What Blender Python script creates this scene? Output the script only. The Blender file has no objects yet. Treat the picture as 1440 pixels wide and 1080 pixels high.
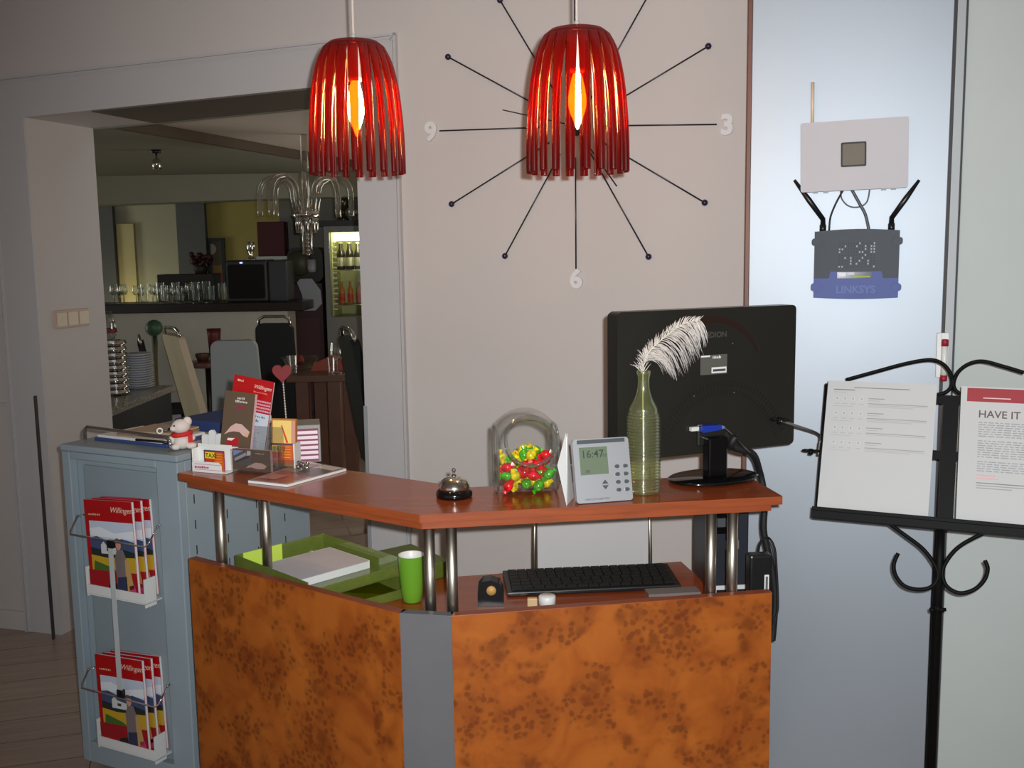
import bpy, math, random
from mathutils import Matrix, Vector, noise
random.seed(7)
PI = math.pi
SC = bpy.context.scene
COL = SC.collection

# ------------------------------------------------------------------ camera numbers
CAM_H, FPX, PITCH, ROLL = 1.70, 1450.0, math.radians(7.5), 0.015
_r0 = Vector((1, 0, 0)); _u0 = Vector((0, math.sin(PITCH), math.cos(PITCH)))
CF = Vector((0, math.cos(PITCH), -math.sin(PITCH)))
CR = math.cos(ROLL) * _r0 - math.sin(ROLL) * _u0
CU = math.cos(ROLL) * _u0 + math.sin(ROLL) * _r0
CC = Vector((0, 0, CAM_H))

def ray(x, y): return CF + CR * ((x - 720) / FPX) - CU * ((y - 540) / FPX)
def Z(x, y, z):
    d = ray(x, y); return CC + d * ((z - CAM_H) / d.z)
def P(x, y, Y):
    d = ray(x, y); return CC + d * (Y / d.y)
def PL(x, y, p0, n):
    d = ray(x, y); return CC + d * ((p0 - CC).dot(n) / d.dot(n))

# ------------------------------------------------------------------ materials
def lin(c):
    c /= 255.0
    return c / 12.92 if c <= 0.04045 else ((c + 0.055) / 1.055) ** 2.4
def L3(rgb): return (lin(rgb[0]), lin(rgb[1]), lin(rgb[2]), 1.0)

MATS = {}
def mat(name, rgb, rough=0.5, metal=0.0, spec=0.5, emit=None, es=1.0, var=0.05, scale=6.0, bump=0.0, bscale=60.0, coat=0.0, stretch=None):
    if name in MATS: return MATS[name]
    m = bpy.data.materials.new(name); m.use_nodes = True
    nt = m.node_tree; N = nt.nodes; b = N['Principled BSDF']
    tc = N.new('ShaderNodeTexCoord'); src = tc.outputs['Object']
    if stretch:
        mp = N.new('ShaderNodeMapping'); mp.inputs['Scale'].default_value = stretch
        nt.links.new(src, mp.inputs['Vector']); src = mp.outputs['Vector']
    no = N.new('ShaderNodeTexNoise'); no.inputs['Scale'].default_value = scale; no.inputs['Detail'].default_value = 4
    nt.links.new(src, no.inputs['Vector'])
    rp = N.new('ShaderNodeValToRGB')
    c = L3(rgb)
    rp.color_ramp.elements[0].position = 0.3; rp.color_ramp.elements[1].position = 0.7
    rp.color_ramp.elements[0].color = (c[0] * (1 - var), c[1] * (1 - var), c[2] * (1 - var), 1)
    rp.color_ramp.elements[1].color = (min(1, c[0] * (1 + var)), min(1, c[1] * (1 + var)), min(1, c[2] * (1 + var)), 1)
    nt.links.new(no.outputs['Fac'], rp.inputs['Fac']); nt.links.new(rp.outputs['Color'], b.inputs['Base Color'])
    b.inputs['Roughness'].default_value = rough; b.inputs['Metallic'].default_value = metal
    b.inputs['Specular IOR Level'].default_value = spec
    b.inputs['Coat Weight'].default_value = coat
    if emit:
        b.inputs['Emission Color'].default_value = L3(emit); b.inputs['Emission Strength'].default_value = es
    if bump:
        n2 = N.new('ShaderNodeTexNoise'); n2.inputs['Scale'].default_value = bscale; n2.inputs['Detail'].default_value = 3
        nt.links.new(src, n2.inputs['Vector'])
        bp = N.new('ShaderNodeBump'); bp.inputs['Strength'].default_value = bump; bp.inputs['Distance'].default_value = 0.002
        nt.links.new(n2.outputs['Fac'], bp.inputs['Height']); nt.links.new(bp.outputs['Normal'], b.inputs['Normal'])
    MATS[name] = m
    return m

def C(r, g, b, rough=0.55):
    return mat('print_%d_%d_%d_%d' % (r, g, b, int(rough * 100)), (r, g, b), rough, var=0.03)

def thin_glass(name, tint, rough=0.03, base=0.06, edge=0.75, body=0.0, body_col=(1, 1, 1), blend=0.35):
    """thin walled glass: tinted transparency plus mirror reflection growing at grazing angles"""
    m = bpy.data.materials.new(name); m.use_nodes = True
    nt = m.node_tree; N = nt.nodes; N.clear()
    out = N.new('ShaderNodeOutputMaterial')
    tr = N.new('ShaderNodeBsdfTransparent'); tr.inputs['Color'].default_value = (*tint, 1)
    gl = N.new('ShaderNodeBsdfGlossy'); gl.inputs['Roughness'].default_value = rough; gl.inputs['Color'].default_value = (0.9, 0.9, 0.9, 1)
    lw = N.new('ShaderNodeLayerWeight'); lw.inputs['Blend'].default_value = blend
    mr = N.new('ShaderNodeMapRange'); mr.inputs['To Min'].default_value = base; mr.inputs['To Max'].default_value = edge
    nt.links.new(lw.outputs['Facing'], mr.inputs['Value'])
    mx = N.new('ShaderNodeMixShader'); nt.links.new(mr.outputs['Result'], mx.inputs['Fac'])
    nt.links.new(gl.outputs['BSDF'], mx.inputs[2])
    if body > 0:
        df = N.new('ShaderNodeBsdfDiffuse'); df.inputs['Color'].default_value = (*body_col, 1)
        tl = N.new('ShaderNodeBsdfTranslucent'); tl.inputs['Color'].default_value = (*body_col, 1)
        ad = N.new('ShaderNodeMixShader'); ad.inputs['Fac'].default_value = 0.5
        nt.links.new(df.outputs['BSDF'], ad.inputs[1]); nt.links.new(tl.outputs['BSDF'], ad.inputs[2])
        m2 = N.new('ShaderNodeMixShader')
        nz = N.new('ShaderNodeTexNoise'); nz.inputs['Scale'].default_value = 9
        m3 = N.new('ShaderNodeMapRange'); m3.inputs['To Min'].default_value = body * 0.85; m3.inputs['To Max'].default_value = min(1, body * 1.15)
        nt.links.new(nz.outputs['Fac'], m3.inputs['Value']); nt.links.new(m3.outputs['Result'], m2.inputs['Fac'])
        nt.links.new(tr.outputs['BSDF'], m2.inputs[1]); nt.links.new(ad.outputs['Shader'], m2.inputs[2])
        nt.links.new(m2.outputs['Shader'], mx.inputs[1])
    else:
        nt.links.new(tr.outputs['BSDF'], mx.inputs[1])
    nt.links.new(mx.outputs['Shader'], out.inputs['Surface'])
    MATS[name] = m
    return m

def burl_mat():
    m = bpy.data.materials.new('burl_wood'); m.use_nodes = True
    nt = m.node_tree; N = nt.nodes; b = N['Principled BSDF']; k = nt.links.new
    tc = N.new('ShaderNodeTexCoord')
    def nz(sc, det=4, dist=0.0, rough=0.55):
        n = N.new('ShaderNodeTexNoise'); n.inputs['Scale'].default_value = sc; n.inputs['Detail'].default_value = det
        n.inputs['Distortion'].default_value = dist; n.inputs['Roughness'].default_value = rough
        k(tc.outputs['Object'], n.inputs['Vector']); return n
    def ramp(src, stops):
        r = N.new('ShaderNodeValToRGB'); e = r.color_ramp.elements
        e[0].position, e[0].color = stops[0][0], stops[0][1]
        e[1].position, e[1].color = stops[-1][0], stops[-1][1]
        for p, c in stops[1:-1]:
            q = e.new(p); q.color = c
        k(src, r.inputs['Fac']); return r
    g = lambda v: (v, v, v, 1)
    base = ramp(nz(7, 5, 1.2).outputs['Fac'], [(0.25, L3((132, 62, 20))), (0.5, L3((156, 82, 27))), (0.78, L3((168, 93, 33)))])
    # clusters of dark burl eyes
    mask = ramp(nz(9, 2, 0.4).outputs['Fac'], [(0.44, g(0)), (0.56, g(1))])
    v1 = N.new('ShaderNodeTexVoronoi'); v1.inputs['Scale'].default_value = 55; k(tc.outputs['Object'], v1.inputs['Vector'])
    vm = N.new('ShaderNodeVectorMath'); vm.operation = 'ADD'
    nd = nz(30, 2); sc = N.new('ShaderNodeVectorMath'); sc.operation = 'SCALE'; sc.inputs['Scale'].default_value = 0.02
    k(nd.outputs['Color'], sc.inputs[0]); k(tc.outputs['Object'], vm.inputs[0]); k(sc.outputs['Vector'], vm.inputs[1]); k(vm.outputs['Vector'], v1.inputs['Vector'])
    eyes = ramp(v1.outputs['Distance'], [(0.22, g(1)), (0.52, g(0))])
    v2 = N.new('ShaderNodeTexVoronoi'); v2.inputs['Scale'].default_value = 17; k(vm.outputs['Vector'], v2.inputs['Vector'])
    big = ramp(v2.outputs['Distance'], [(0.12, g(0.75)), (0.42, g(0))])
    def mth(op, a, bb):
        q = N.new('ShaderNodeMath'); q.operation = op
        for i, s in enumerate((a, bb)):
            if isinstance(s, float): q.inputs[i].default_value = s
            else: k(s, q.inputs[i])
        return q.outputs[0]
    e2 = mth('MULTIPLY', mth('MAXIMUM', eyes.outputs['Color'], big.outputs['Color']), mask.outputs['Color'])
    soft = mth('MULTIPLY', mask.outputs['Color'], 0.38)
    fac = mth('MULTIPLY', mth('MINIMUM', mth('ADD', e2, soft), 1.0), 0.56)
    mx = N.new('ShaderNodeMixRGB'); k(fac, mx.inputs['Fac']); k(base.outputs['Color'], mx.inputs['Color1']); mx.inputs['Color2'].default_value = L3((70, 24, 9))
    k(mx.outputs['Color'], b.inputs['Base Color'])
    b.inputs['Roughness'].default_value = 0.42; b.inputs['Specular IOR Level'].default_value = 0.35
    MATS['burl_wood'] = m
    return m

def floor_mat():
    m = bpy.data.materials.new('laminate_floor'); m.use_nodes = True
    nt = m.node_tree; N = nt.nodes; b = N['Principled BSDF']; k = nt.links.new
    tc = N.new('ShaderNodeTexCoord'); mp = N.new('ShaderNodeMapping'); mp.inputs['Rotation'].default_value = (0, 0, math.radians(-16))
    k(tc.outputs['Object'], mp.inputs['Vector'])
    br = N.new('ShaderNodeTexBrick'); br.inputs['Scale'].default_value = 1; br.inputs['Brick Width'].default_value = 1.2; br.inputs['Row Height'].default_value = 0.19
    br.inputs['Mortar Size'].default_value = 0.002; br.offset = 0.4
    br.inputs['Color1'].default_value = L3((176, 154, 140)); br.inputs['Color2'].default_value = L3((164, 142, 130)); br.inputs['Mortar'].default_value = L3((60, 48, 42))
    k(mp.outputs['Vector'], br.inputs['Vector'])
    m2 = N.new('ShaderNodeMapping'); m2.inputs['Scale'].default_value = (2, 30, 2); k(mp.outputs['Vector'], m2.inputs['Vector'])
    n = N.new('ShaderNodeTexNoise'); n.inputs['Scale'].default_value = 1.5; n.inputs['Detail'].default_value = 6; k(m2.outputs['Vector'], n.inputs['Vector'])
    mx = N.new('ShaderNodeMixRGB'); mx.blend_type = 'OVERLAY'; mx.inputs['Fac'].default_value = 0.35
    k(br.outputs['Color'], mx.inputs['Color1']); k(n.outputs['Fac'], mx.inputs['Color2']); k(mx.outputs['Color'], b.inputs['Base Color'])
    b.inputs['Roughness'].default_value = 0.32
    MATS['laminate_floor'] = m
    return m

def speckle_mat():
    m = bpy.data.materials.new('speckled_stone'); m.use_nodes = True
    nt = m.node_tree; N = nt.nodes; b = N['Principled BSDF']; k = nt.links.new
    tc = N.new('ShaderNodeTexCoord'); v = N.new('ShaderNodeTexNoise'); v.inputs['Scale'].default_value = 90; k(tc.outputs['Object'], v.inputs['Vector'])
    r = N.new('ShaderNodeValToRGB'); r.color_ramp.elements[0].position = 0.42; r.color_ramp.elements[1].position = 0.6
    r.color_ramp.elements[0].color = L3((92, 88, 80)); r.color_ramp.elements[1].color = L3((170, 165, 150))
    k(v.outputs['Fac'], r.inputs['Fac']); k(r.outputs['Color'], b.inputs['Base Color']); b.inputs['Roughness'].default_value = 0.3
    return m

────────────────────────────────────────

» Stated exercise: Begin at the first line of the material and copy each line exactly through the one containing "d = ray(x, y); return CC + d * ((p0". Omit pictures.

» Response:
What Blender Python script creates this scene? Output the script only. The Blender file has no objects yet. Treat the picture as 1440 pixels wide and 1080 pixels high.
import bpy, math, random
from mathutils import Matrix, Vector, noise
random.seed(7)
PI = math.pi
SC = bpy.context.scene
COL = SC.collection

# ------------------------------------------------------------------ camera numbers
CAM_H, FPX, PITCH, ROLL = 1.70, 1450.0, math.radians(7.5), 0.015
_r0 = Vector((1, 0, 0)); _u0 = Vector((0, math.sin(PITCH), math.cos(PITCH)))
CF = Vector((0, math.cos(PITCH), -math.sin(PITCH)))
CR = math.cos(ROLL) * _r0 - math.sin(ROLL) * _u0
CU = math.cos(ROLL) * _u0 + math.sin(ROLL) * _r0
CC = Vector((0, 0, CAM_H))

def ray(x, y): return CF + CR * ((x - 720) / FPX) - CU * ((y - 540) / FPX)
def Z(x, y, z):
    d = ray(x, y); return CC + d * ((z - CAM_H) / d.z)
def P(x, y, Y):
    d = ray(x, y); return CC + d * (Y / d.y)
def PL(x, y, p0, n):
    d = ray(x, y); return CC + d * ((p0 - CC).dot(n) / d.dot(n))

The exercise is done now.